### STATED EXERCISE
Using the records that follow, copy every line containing the word "wide".
* * *
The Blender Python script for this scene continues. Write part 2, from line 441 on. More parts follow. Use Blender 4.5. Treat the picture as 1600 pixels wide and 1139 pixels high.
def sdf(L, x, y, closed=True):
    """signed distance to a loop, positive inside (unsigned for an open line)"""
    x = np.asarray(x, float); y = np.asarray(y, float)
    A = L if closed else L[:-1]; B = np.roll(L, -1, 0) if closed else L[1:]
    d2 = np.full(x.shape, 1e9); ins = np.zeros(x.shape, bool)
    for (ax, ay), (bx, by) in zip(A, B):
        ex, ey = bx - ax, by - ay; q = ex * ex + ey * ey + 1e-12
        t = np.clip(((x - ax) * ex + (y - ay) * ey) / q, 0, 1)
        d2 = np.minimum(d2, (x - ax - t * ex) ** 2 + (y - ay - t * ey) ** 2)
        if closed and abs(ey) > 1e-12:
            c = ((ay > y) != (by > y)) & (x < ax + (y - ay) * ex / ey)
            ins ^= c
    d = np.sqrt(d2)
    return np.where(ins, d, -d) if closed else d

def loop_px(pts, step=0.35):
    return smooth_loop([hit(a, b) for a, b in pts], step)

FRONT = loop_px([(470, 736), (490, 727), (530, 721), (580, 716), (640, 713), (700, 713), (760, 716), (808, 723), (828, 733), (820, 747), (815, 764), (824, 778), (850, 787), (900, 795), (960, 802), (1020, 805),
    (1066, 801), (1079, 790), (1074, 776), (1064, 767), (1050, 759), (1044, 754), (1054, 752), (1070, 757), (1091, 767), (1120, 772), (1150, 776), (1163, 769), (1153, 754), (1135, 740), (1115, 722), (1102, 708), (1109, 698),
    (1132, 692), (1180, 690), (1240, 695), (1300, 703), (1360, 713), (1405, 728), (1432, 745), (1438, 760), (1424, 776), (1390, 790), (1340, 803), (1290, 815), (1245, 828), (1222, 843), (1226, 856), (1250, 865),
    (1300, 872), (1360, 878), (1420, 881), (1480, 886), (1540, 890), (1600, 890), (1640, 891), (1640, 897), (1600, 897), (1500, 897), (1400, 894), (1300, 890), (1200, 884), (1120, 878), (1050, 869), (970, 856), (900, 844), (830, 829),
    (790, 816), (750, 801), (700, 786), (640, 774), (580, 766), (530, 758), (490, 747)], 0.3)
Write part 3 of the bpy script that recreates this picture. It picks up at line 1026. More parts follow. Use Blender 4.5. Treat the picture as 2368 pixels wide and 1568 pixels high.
* * *
### ANSWER IN FULL
The Blender Python script for this scene continues. Write part 2, from line 441 on. More parts follow. Use Blender 4.5. Treat the picture as 1600 pixels wide and 1139 pixels high.
Write part 3 of the bpy script that recreates this picture. It picks up at line 1026. More parts follow. Use Blender 4.5. Treat the picture as 2368 pixels wide and 1568 pixels high.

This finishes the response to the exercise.